Scripts that build scenes:
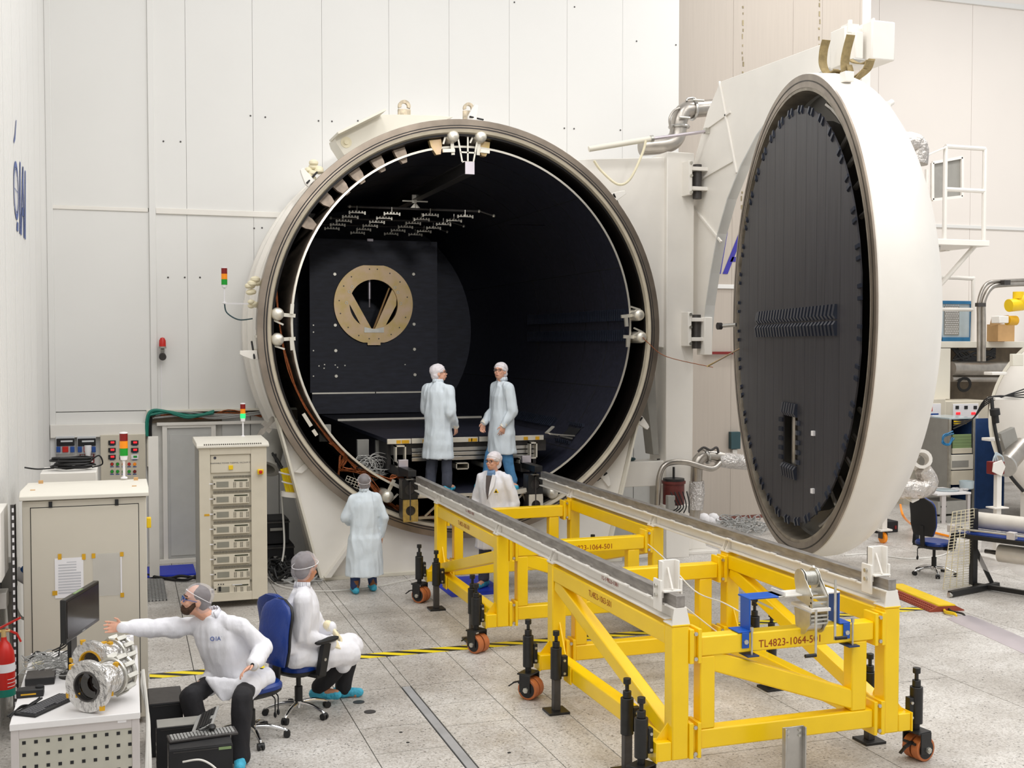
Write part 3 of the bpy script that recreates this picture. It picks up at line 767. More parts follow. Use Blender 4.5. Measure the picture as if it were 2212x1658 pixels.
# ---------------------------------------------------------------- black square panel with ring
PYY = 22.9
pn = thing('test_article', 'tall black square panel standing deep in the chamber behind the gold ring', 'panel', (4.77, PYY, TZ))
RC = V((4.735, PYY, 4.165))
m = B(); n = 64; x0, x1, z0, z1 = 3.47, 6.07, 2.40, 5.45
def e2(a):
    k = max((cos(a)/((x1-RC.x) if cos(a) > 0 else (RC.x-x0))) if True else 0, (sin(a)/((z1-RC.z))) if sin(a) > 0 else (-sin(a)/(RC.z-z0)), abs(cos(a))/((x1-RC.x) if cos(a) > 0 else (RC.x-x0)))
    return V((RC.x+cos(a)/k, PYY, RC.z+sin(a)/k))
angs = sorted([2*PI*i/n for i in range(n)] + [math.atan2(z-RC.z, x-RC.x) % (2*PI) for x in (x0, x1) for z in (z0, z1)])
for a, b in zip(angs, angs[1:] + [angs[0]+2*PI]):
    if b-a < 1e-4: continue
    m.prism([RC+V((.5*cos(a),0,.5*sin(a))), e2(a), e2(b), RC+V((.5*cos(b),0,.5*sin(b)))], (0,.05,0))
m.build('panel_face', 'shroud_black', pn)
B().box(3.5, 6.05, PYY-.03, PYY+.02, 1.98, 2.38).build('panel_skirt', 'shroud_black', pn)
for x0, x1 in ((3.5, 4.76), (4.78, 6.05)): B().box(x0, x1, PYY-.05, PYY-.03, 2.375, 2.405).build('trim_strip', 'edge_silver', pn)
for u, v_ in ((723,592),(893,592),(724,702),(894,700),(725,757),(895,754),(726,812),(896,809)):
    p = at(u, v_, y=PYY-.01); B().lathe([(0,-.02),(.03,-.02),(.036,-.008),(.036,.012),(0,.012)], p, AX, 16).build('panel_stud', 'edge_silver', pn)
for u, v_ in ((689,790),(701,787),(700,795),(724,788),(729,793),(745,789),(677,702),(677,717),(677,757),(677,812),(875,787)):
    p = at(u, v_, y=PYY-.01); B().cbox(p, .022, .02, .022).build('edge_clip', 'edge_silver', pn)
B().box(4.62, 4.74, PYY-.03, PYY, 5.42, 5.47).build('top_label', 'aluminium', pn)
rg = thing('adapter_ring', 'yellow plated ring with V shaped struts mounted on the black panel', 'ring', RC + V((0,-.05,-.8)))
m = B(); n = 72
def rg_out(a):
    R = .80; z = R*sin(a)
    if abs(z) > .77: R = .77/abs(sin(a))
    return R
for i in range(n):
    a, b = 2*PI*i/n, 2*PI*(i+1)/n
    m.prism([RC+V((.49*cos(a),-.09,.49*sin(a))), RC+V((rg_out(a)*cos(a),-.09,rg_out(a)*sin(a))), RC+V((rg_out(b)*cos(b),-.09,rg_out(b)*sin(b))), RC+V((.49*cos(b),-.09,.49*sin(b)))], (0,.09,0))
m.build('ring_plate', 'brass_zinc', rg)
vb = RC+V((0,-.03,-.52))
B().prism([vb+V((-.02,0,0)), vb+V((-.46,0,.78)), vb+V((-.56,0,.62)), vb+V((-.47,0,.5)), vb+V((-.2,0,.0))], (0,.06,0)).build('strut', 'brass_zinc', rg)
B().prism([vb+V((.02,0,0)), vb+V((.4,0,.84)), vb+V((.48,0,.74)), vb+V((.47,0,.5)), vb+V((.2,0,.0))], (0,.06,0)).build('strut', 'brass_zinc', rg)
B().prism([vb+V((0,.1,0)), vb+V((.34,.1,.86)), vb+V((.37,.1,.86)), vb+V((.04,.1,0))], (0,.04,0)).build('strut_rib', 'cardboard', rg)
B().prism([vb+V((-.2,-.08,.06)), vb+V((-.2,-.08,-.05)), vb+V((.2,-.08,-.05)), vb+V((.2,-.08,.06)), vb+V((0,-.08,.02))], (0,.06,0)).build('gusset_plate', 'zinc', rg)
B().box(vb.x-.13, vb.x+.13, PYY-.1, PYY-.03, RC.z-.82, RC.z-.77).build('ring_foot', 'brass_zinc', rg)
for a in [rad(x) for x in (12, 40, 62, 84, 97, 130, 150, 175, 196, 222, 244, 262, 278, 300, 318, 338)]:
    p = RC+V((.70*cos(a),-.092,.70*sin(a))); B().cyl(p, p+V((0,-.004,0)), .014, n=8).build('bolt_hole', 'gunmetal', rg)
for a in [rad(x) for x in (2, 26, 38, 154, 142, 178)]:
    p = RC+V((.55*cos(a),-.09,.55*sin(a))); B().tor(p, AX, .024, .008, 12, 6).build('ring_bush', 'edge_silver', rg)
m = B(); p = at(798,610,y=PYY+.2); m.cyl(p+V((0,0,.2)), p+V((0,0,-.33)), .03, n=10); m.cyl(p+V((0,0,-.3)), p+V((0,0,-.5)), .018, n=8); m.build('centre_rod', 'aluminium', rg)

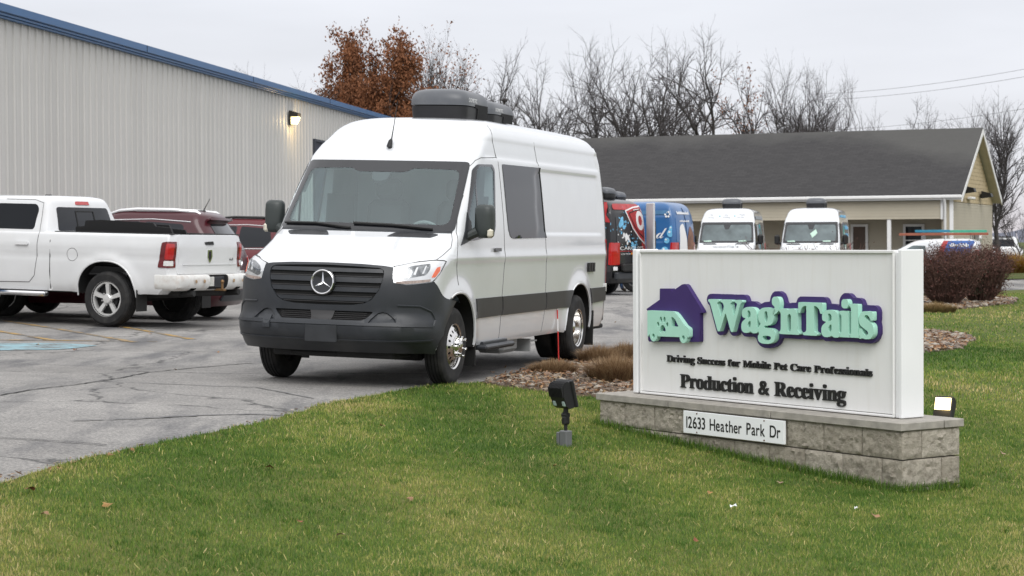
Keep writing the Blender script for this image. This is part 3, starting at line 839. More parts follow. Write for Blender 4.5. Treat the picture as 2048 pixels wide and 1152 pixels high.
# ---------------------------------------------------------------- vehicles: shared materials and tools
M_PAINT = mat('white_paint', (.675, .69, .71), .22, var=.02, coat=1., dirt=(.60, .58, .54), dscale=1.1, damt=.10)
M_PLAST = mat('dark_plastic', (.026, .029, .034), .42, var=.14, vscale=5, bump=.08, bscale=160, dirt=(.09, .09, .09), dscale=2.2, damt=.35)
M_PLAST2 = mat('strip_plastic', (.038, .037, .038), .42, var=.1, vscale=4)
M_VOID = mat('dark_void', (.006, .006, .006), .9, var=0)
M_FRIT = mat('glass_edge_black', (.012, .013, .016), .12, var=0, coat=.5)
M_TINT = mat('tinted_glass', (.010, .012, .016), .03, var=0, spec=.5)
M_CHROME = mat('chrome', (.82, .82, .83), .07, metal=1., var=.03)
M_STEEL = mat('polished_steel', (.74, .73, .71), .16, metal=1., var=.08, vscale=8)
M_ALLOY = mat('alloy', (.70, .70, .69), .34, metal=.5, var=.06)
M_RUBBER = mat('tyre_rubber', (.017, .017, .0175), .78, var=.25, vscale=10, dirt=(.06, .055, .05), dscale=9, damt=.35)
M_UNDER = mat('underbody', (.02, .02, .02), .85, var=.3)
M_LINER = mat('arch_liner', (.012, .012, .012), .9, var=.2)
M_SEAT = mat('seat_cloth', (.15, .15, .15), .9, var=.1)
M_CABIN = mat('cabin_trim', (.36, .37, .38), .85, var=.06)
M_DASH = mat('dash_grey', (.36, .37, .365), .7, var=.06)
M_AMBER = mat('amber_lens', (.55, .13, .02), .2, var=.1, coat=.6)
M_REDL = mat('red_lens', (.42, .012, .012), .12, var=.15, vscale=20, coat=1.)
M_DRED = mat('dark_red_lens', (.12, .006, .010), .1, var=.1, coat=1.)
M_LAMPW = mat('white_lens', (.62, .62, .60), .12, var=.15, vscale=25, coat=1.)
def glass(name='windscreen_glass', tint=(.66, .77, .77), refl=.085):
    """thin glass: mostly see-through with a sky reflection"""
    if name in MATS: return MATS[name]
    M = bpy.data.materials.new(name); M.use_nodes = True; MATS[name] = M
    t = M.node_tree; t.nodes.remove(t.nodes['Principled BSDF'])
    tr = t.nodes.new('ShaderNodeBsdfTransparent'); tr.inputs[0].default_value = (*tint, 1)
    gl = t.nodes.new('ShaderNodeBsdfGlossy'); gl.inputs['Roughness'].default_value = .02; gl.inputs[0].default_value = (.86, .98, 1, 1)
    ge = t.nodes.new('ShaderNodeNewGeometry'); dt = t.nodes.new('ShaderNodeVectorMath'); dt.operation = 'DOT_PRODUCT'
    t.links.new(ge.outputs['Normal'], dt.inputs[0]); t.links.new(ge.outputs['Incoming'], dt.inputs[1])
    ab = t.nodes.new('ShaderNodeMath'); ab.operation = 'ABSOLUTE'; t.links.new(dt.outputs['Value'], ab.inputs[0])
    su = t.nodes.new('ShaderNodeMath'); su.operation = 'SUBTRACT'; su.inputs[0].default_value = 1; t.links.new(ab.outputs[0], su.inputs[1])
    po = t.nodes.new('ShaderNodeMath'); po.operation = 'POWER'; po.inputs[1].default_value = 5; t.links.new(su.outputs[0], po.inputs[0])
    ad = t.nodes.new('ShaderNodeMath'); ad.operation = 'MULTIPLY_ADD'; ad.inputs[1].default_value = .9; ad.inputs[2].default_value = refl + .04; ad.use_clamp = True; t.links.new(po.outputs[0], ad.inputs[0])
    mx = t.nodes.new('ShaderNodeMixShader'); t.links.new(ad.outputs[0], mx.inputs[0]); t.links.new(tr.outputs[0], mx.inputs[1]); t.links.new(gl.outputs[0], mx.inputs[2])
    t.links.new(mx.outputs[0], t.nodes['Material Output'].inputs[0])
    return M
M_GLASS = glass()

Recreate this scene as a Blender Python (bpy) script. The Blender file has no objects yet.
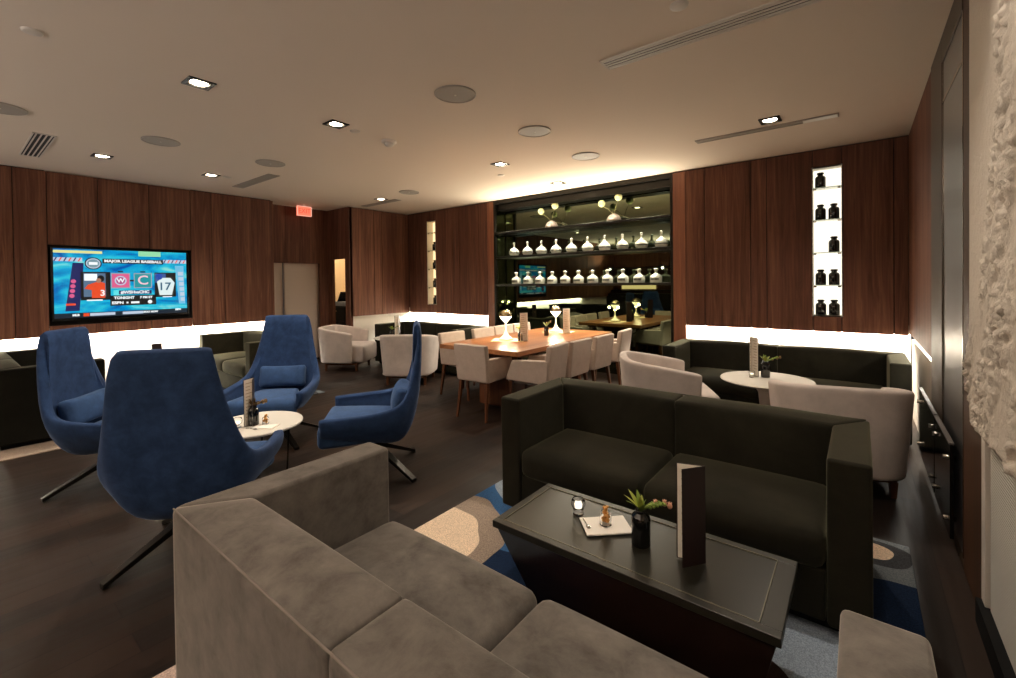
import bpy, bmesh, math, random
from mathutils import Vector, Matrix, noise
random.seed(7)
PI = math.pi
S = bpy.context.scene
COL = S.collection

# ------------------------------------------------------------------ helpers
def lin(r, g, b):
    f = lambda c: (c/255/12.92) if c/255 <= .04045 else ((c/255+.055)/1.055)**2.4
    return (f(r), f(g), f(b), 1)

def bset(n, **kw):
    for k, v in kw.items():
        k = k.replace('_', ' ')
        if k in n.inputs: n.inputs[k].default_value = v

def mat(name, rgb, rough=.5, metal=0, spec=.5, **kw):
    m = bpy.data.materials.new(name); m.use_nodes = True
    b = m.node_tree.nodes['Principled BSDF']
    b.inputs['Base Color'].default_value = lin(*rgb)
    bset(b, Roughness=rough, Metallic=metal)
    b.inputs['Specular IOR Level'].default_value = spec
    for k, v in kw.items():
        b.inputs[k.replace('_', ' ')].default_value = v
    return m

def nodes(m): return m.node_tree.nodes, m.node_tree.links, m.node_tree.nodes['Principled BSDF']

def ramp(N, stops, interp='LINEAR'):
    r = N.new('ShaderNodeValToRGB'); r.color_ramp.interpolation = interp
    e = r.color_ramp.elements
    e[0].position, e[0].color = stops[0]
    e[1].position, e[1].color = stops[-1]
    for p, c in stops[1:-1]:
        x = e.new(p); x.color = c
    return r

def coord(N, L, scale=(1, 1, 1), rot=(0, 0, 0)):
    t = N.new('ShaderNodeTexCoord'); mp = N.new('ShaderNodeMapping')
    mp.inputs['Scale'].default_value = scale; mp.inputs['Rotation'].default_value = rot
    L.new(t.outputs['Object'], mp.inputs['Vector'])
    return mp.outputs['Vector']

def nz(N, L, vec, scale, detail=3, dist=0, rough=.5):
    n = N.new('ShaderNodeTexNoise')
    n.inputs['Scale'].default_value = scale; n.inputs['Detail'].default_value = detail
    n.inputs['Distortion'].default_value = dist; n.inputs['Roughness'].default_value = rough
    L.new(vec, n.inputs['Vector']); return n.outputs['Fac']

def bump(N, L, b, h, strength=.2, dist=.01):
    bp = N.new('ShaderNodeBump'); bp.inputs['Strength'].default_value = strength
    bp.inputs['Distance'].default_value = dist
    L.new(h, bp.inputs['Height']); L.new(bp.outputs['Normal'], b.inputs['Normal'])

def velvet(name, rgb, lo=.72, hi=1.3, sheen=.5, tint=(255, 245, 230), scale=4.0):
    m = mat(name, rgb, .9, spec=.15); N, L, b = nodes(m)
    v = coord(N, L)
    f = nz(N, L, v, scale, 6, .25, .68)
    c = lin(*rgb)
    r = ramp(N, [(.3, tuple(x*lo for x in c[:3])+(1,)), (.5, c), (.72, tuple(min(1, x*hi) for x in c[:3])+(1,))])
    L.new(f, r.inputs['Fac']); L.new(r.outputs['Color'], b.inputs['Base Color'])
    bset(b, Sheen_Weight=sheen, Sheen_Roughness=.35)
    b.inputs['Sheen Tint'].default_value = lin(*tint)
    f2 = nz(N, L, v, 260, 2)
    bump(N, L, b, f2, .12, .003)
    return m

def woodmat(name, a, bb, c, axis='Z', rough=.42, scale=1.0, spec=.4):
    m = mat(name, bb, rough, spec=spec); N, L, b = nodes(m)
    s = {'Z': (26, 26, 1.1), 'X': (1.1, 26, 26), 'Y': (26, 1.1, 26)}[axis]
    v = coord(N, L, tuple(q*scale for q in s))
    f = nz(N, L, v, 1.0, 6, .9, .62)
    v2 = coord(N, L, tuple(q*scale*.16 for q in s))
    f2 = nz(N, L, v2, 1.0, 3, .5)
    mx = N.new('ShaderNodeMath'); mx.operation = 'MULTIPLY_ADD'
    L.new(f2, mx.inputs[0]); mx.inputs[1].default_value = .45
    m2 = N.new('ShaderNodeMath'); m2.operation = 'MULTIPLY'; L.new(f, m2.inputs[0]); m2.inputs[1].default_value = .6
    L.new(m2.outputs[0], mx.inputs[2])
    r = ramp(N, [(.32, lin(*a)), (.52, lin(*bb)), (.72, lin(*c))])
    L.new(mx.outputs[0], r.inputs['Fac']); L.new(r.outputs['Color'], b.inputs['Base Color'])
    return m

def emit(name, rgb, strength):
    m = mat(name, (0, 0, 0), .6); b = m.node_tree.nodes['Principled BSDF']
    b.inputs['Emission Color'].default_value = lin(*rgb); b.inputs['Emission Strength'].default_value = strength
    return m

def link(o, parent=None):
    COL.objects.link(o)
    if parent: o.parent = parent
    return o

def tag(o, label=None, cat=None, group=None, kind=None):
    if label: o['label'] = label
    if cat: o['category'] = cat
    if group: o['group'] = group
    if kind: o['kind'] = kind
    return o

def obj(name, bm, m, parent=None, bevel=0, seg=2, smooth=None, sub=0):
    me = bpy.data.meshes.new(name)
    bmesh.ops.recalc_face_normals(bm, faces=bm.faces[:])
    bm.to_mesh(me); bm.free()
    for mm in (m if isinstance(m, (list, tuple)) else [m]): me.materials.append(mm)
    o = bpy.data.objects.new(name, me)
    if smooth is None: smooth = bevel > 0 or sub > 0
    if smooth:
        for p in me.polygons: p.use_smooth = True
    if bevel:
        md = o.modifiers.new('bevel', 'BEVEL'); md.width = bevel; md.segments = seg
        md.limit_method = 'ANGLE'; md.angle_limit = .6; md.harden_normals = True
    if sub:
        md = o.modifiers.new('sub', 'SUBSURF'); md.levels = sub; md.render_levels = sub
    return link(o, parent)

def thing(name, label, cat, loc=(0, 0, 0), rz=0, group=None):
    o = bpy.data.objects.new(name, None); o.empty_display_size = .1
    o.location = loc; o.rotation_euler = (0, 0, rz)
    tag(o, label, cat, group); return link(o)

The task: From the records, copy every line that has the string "objects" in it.

Worked solution:
Recreate this scene as a Blender Python (bpy) script. The Blender file has no objects yet.
    COL.objects.link(o)
    o = bpy.data.objects.new(name, me)
    o = bpy.data.objects.new(name, None); o.empty_display_size = .1